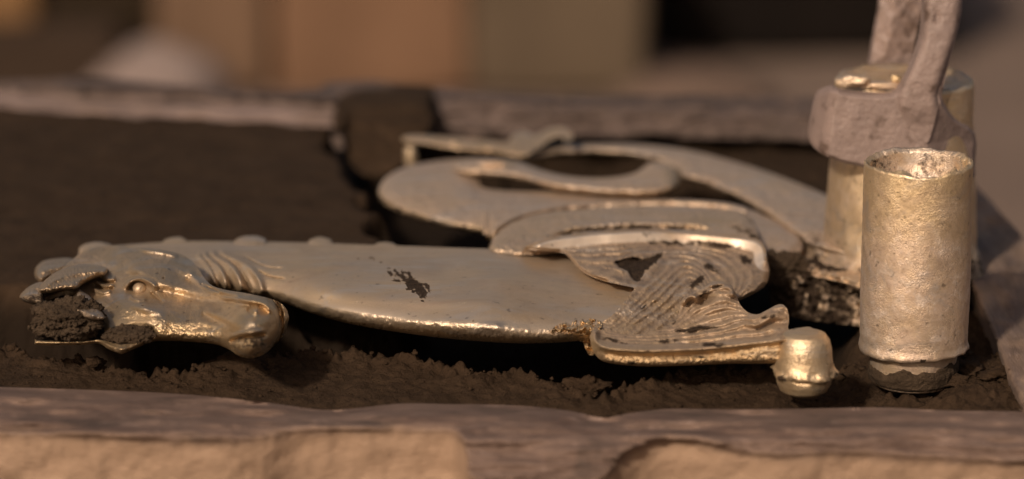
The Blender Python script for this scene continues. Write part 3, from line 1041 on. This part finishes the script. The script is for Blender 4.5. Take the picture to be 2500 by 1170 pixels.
def kd(T, r, h, p):
    n = fbm(p[..., 0] * 500, p[..., 1] * 500, p[..., 2] * 500, 3, 161)
    fl = np.exp(-(h / .0016) ** 2)
    dr = .00006 * n + fl * (.0011 * fbm(p[..., 0] * 330, p[..., 1] * 330, p[..., 2] * 700, 4, 163) + .0009 * vnoise(np.cos(T) * 2, np.sin(T) * 2, 0, 5))
    dz = fl * (.0004 * np.sin(T - .6) * 1.0 + .0006 * fbm(np.cos(T) * 5, np.sin(T) * 5, 0, 3, 165))
    return dr, dz


link_k = lathe('knob', kc, kp, M_GOLD, cast, 150, kd, attrs=lambda T, r, h, P: dict(
    gold=np.full(T.shape, .15), dirt=.55 * np.exp(-((h + .0005) / .0018) ** 2) * (1 + fbm(P[..., 0] * 300, P[..., 1] * 300, P[..., 2] * 300, 3, 7))))


# --- ragged casting fin where the trunk meets the lower fan
def f_flash(U, V):
    n = fbm(U / 7, V / 6, 0, 4, 171)
    z = .0072 * sstep(838, 800, V) + .0004 + .0009 * n + .0012 * sstep(860, 830, V)
    return dict(z=z, gold=np.full_like(U, .95), dirt=.5 * sstep(.2, .7, fbm(U / 9, V / 7, 0, 3, 173)))


shell('casting_flash', [(1345, 812), (1360, 794), (1395, 784), (1440, 778), (1470, 786), (1462, 812), (1450, 830), (1452, 862), (1440, 868), (1428, 850), (1422, 836), (1400, 832), (1362, 830)],
      f_flash, M_GOLD, cast, step=1.8, smooth=3, back=.008)

# --- tail: broad plate, inner loop, outer band, end strip
tm_near = curve([(920, 478), (935, 496), (955, 510), (1000, 529), (1050, 544), (1100, 557), (1150, 566), (1195, 576), (1260, 620), (2000, 650)])
tail_pl = [(1196, 590), (1190, 574), (1150, 566), (1100, 557), (1050, 544), (1000, 529), (955, 510), (933, 494), (924, 474), (928, 452), (944, 432), (972, 415), (1010, 403), (1060, 394), (1110, 389), (1160, 387),
           (1180, 392), (1172, 412), (1168, 440), (1185, 460), (1260, 467), (1340, 468), (1420, 472), (1500, 480), (1600, 486), (1700, 489), (1790, 498), (1850, 518), (1905, 545), (1950, 578), (1960, 600), (1945, 625), (1890, 640), (1500, 630), (1300, 625)]
lineG = [(1192, 582), (1215, 556), (1250, 534), (1300, 517), (1360, 506), (1450, 498), (1560, 493), (1680, 493), (1770, 500), (1820, 512)]


def dome(pl, U, V, a, wd=48):
    D = np.clip(sdf(catmull(pl, 3, True), U, V)[0], 0, None)
    return a * (1 - (1 - np.clip(D / wd, 0, 1)) ** 2)


def f_tail(U, V):
    d = np.clip(tm_near(U) - V, 0, None)
    t = np.clip(d / 24, 0, 1)
    z = .0032 * np.sqrt(np.clip(1 - (1 - t) ** 2, 0, 1)) + .0012 * sstep(15, 80, d)
    z = z + .0018 * ridge(lineG, U, V, 6, False) + dome(tail_pl, U, V, .0022)
    z = z + .0002 * fbm(U / 18, V / 10, 0, 3, 181)
    low = sstep(24, 8, d)
    dirt = .75 * low * sstep(.15, .7, fbm(U / 16, V / 9, 0, 3, 183)) + .5 * ridge([(1178, 436), (1260, 458), (1340, 462)], U, V, 4)
    return dict(z=z, gold=.5 * low, dirt=dirt)


tail = shell('tail', tail_pl, f_tail, M_TAIL, cast, step=2.6, smooth=3, back=.012)

band_pl = [(1194, 606), (1204, 582), (1232, 554), (1280, 531), (1350, 516), (1450, 507), (1600, 503), (1740, 509), (1815, 520), (1838, 545), (1852, 575), (1850, 600), (1700, 600), (1500, 605), (1300, 622), (1220, 618)]
band_top = catmull(band_pl[:10], 4)


def f_band(U, V):
    d, _, _ = pdist(band_top, U, V)
    z = .0082 + dome(band_pl, U, V, .0016, 30) + .0016 * np.sqrt(np.clip(1 - (1 - np.clip(d / 18, 0, 1)) ** 2, 0, 1)) + .0002 * fbm(U / 12, V / 8, 0, 3, 185)
    z = z - .0016 * ridge([(1320, 588), (1400, 566), (1520, 556), (1640, 556), (1760, 562)], U, V, 6)
    k = fbm(U / 20, V / 8, 0, 3, 187)
    dirt = .8 * ridge([(1310, 592), (1400, 568), (1520, 557), (1640, 557), (1760, 563)], U, V, 6) * (1 + .4 * k) + .8 * blob(U, V, 1830, 572, 50, 14, 25) * (1 + .5 * k)
    dirt = np.maximum(dirt, .75 * np.exp(-(d / 3.0) ** 2) * sstep(-.35, .25, k))
    return dict(z=z, gold=.25 + .35 * blob(U, V, 1730, 540, 60, 14), dirt=dirt)


shell('tail_band', band_pl, f_band, M_TAIL, cast, step=2.2, smooth=4, back=.01)

loop_pl = [(1108, 396), (1150, 388), (1210, 388), (1262, 393), (1300, 408), (1352, 424), (1420, 434), (1490, 434), (1545, 424), (1572, 408), (1590, 396), (1625, 398), (1650, 414), (1659, 436), (1656, 456), (1640, 470), (1600, 478), (1540, 479), (1450, 474),
           (1350, 462), (1290, 443), (1230, 432), (1172, 429), (1120, 418)]


def f_loop(U, V):
    dn = np.interp(U, [1170, 1230, 1290, 1350, 1450, 1540, 1600, 1640, 1660], [432, 437, 447, 463, 475, 480, 479, 471, 452]) - V
    t = np.clip(dn / 20, 0, 1)
    z = .0050 + dome(loop_pl, U, V, .0016, 22) + .0030 * np.sqrt(np.clip(1 - (1 - t) ** 2, 0, 1)) + .0002 * fbm(U / 14, V / 8, 0, 3, 191)
    z = z + .0030 * blob(U, V, 1210, 394, 62, 9)
    z = z - .0022 * sstep(1636, 1662, U)
    return dict(z=z, gold=.3 * (1 - t) + .7 * sstep(1600, 1655, U) + .4 * blob(U, V, 1240, 396, 40, 12), dirt=.5 * sstep(.3, .8, fbm(U / 12, V / 6, 0, 3, 193)) * (dn < 14))


shell('tail_loop', loop_pl, f_loop, M_TAIL, cast, step=2.6, smooth=3, back=.008)

outer_pl = [(1255, 376), (1300, 362), (1370, 354), (1445, 352), (1530, 352), (1610, 357), (1700, 371), (1800, 397), (1850, 412), (1880, 422), (1950, 448), (2015, 476), (2110, 530), (2110, 625), (2010, 628), (1975, 600), (1930, 566), (1875, 527), (1800, 484),
            (1725, 452), (1668, 438), (1655, 414), (1600, 393), (1540, 382), (1450, 376), (1370, 378), (1310, 390), (1270, 394)]


def f_outer(U, V):
    dn = np.interp(U, [1255, 1310, 1370, 1450, 1540, 1600, 1668, 1725, 1800, 1875, 1930, 1975, 2110], [396, 391, 379, 377, 383, 394, 438, 453, 485, 528, 567, 601, 640]) - V
    t = np.clip(dn / 16, 0, 1)
    z = .0022 + dome(outer_pl, U, V, .0018, 26) + .0028 * np.sqrt(np.clip(1 - (1 - t) ** 2, 0, 1)) + .0003 * fbm(U / 18, V / 10, 0, 3, 195)
    return dict(z=z, gold=.25 * (1 - t) + .2 * blob(U, V, 1900, 440, 120, 20, 24), dirt=.6 * blob(U, V, 1985, 585, 40, 28) + .55 * (t < .5) * sstep(.1, .6, fbm(U / 14, V / 8, 0, 3, 197)))


shell('tail_outer_band', outer_pl, f_outer, M_TAIL, cast, step=3, smooth=3, back=.008)

strip_pl = [(984, 334), (1020, 330), (1090, 334), (1160, 339), (1235, 346), (1250, 330), (1275, 318), (1305, 330), (1330, 318), (1360, 310), (1386, 314), (1399, 328), (1396, 344), (1380, 347), (1374, 336), (1352, 338), (1330, 352), (1300, 372), (1270, 384), (1200, 372), (1120, 366), (1050, 356), (990, 348)]


def f_strip(U, V):
    dn = np.interp(U, [984, 1050, 1120, 1200, 1270], [349, 358, 368, 374, 386]) - V
    z = .006 + .003 * np.sqrt(np.clip(1 - (1 - np.clip(dn / 16, 0, 1)) ** 2, 0, 1)) + .0003 * fbm(U / 14, V / 6, 0, 3, 199) + .003 * sstep(1300, 1380, U)
    return dict(z=z, gold=.55 + .3 * fbm(U / 20, V / 6, 0, 2, 3), dirt=.0 * U)


shell('tail_tip', strip_pl, f_strip, M_TAIL, cast, step=3, smooth=4, back=.006)

# --- gate plate and runner block towards the rear sprue
gate_pl = [(1842, 545), (1868, 548), (1905, 556), (1950, 585), (1985, 590), (2040, 600), (2100, 610), (2110, 700), (2060, 690), (1990, 676), (1940, 668), (1910, 650), (1885, 615), (1862, 580)]


def f_gate(U, V):
    d, _ = sdf(catmull(gate_pl, 3, True), U, V)
    z = -.001 + .0022 * sstep(0, 14, d) + .0005 * fbm(U / 14, V / 9, 0, 4, 201)
    hole = blob(U, V, 2025, 640, 66, 34, 4)
    k = fbm(U / 12, V / 9, 0, 3, 203)
    return dict(z=z - .0012 * hole, gold=.3 + 0 * U, dirt=1.15 * sstep(.35, .75, hole + .2 * k))


shell('gate_plate', gate_pl, f_gate, M_TAIL, cast, step=2.6, smooth=3, back=.006)


def f_block(U, V):
    n = fbm(U / 11, V / 9, 0, 4, 205)
    d = V - (676 + 4 * vnoise(U / 30, 0 * U, 0, 4))
    z = -.0008 - np.where(d > 0, d * .137 * MM, 0) - .001 * sstep(-8, 4, d) + .0005 * n
    z = z + .0015 * blob(U, V, 1958, 688, 10, 6) + .0012 * blob(U, V, 2060, 690, 9, 6) + .0012 * blob(U, V, 2075, 708, 8, 6)
    return dict(z=z, gold=.3 + .4 * fbm(U / 20, V / 14, 0, 2, 3), dirt=.80 + .25 * fbm(U / 16, V / 13, 0, 3, 207) - .5 * blob(U, V, 1958, 688, 8, 6) - .5 * blob(U, V, 2062, 690, 8, 6) - .5 * blob(U, V, 2076, 708, 8, 6) + .2 * sstep(1960, 1890, U) - .3 * sstep(2060, 2090, U))


shell('runner_block', [(1878, 664), (1960, 666), (2050, 662), (2110, 662), (2112, 800), (2080, 794), (2020, 788), (1960, 780), (1905, 770), (1880, 740)],
      f_block, M_TAIL, cast, step=2.4, smooth=0, back=.012)

# spilled bead of bright brass at the tail tip
for (u, v, r, h) in ((1003, 384, 2.6, 4.2),):
    p = at(u, v, -.004)
    b = lump('brass_bead', p, (r * MM, r * MM, h * MM), M_GOLD, sub=3, amp=.2, freq=1.4, seed=3)
    tag(b, 'tiny bright drop of spilled brass in the sand left of the tail tip', 'brass drop')

# ------------------------------------------------------------------ near sprue
ZB = -.0135
sc_ = at(2227, 934, ZB)
dcam = np.linalg.norm(sc_ - CAM)
mm_px = dcam / FPX


def top_h(u, v, c):
    # height at which the vertical through c is seen at image row v
    dx, dy, dz = rays(u, v)
    t = (c[1] - CAM[1]) / dy
    return CAM[2] + dz * t


HT = float(top_h(2242, 388, sc_)) - ZB
rt, rb = 132 * mm_px * .985, 134 * mm_px
hb_ = .0118
prof = resample([(.0001, .0), (rb * .68, 0), (rb * .71, .0008), (rb * .75, .004), (rb * .80, hb_ - .002), (rb * .83, hb_ - .0006), (rb * .985, hb_), (rb * .995, hb_ + .001), (rb * .97, hb_ + .003), (rb * .985, HT * .4), (rt, HT * .8), (rt * 1.0, HT - .0008), (rt * .985, HT), (rt * .90, HT - .0012),
                 (rt * .88, HT - .0055), (rt * .80, HT - .0098), (rt * .5, HT - .0118), (rt * .25, HT - .0115), (.0001, HT - .011)], .00055)


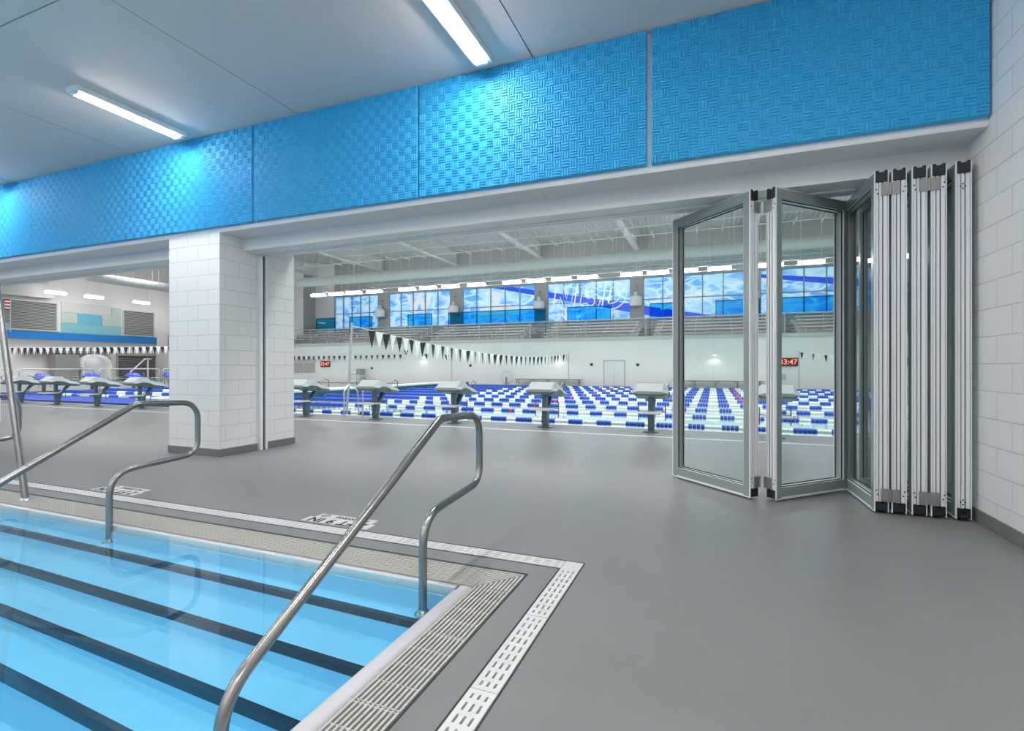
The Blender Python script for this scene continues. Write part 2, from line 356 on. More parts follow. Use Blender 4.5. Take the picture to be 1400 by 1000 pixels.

============

STATED TASK => Copy all lines above containing the string "script".

REPLY TO THE TASK =>
The Blender Python script for this scene continues. Write part 3, from line 1041 on. This part finishes the script. The script is for Blender 4.5. Take the picture to be 2500 by 1170 pixels.
The Blender Python script for this scene continues. Write part 2, from line 356 on. More parts follow. Use Blender 4.5. Take the picture to be 1400 by 1000 pixels.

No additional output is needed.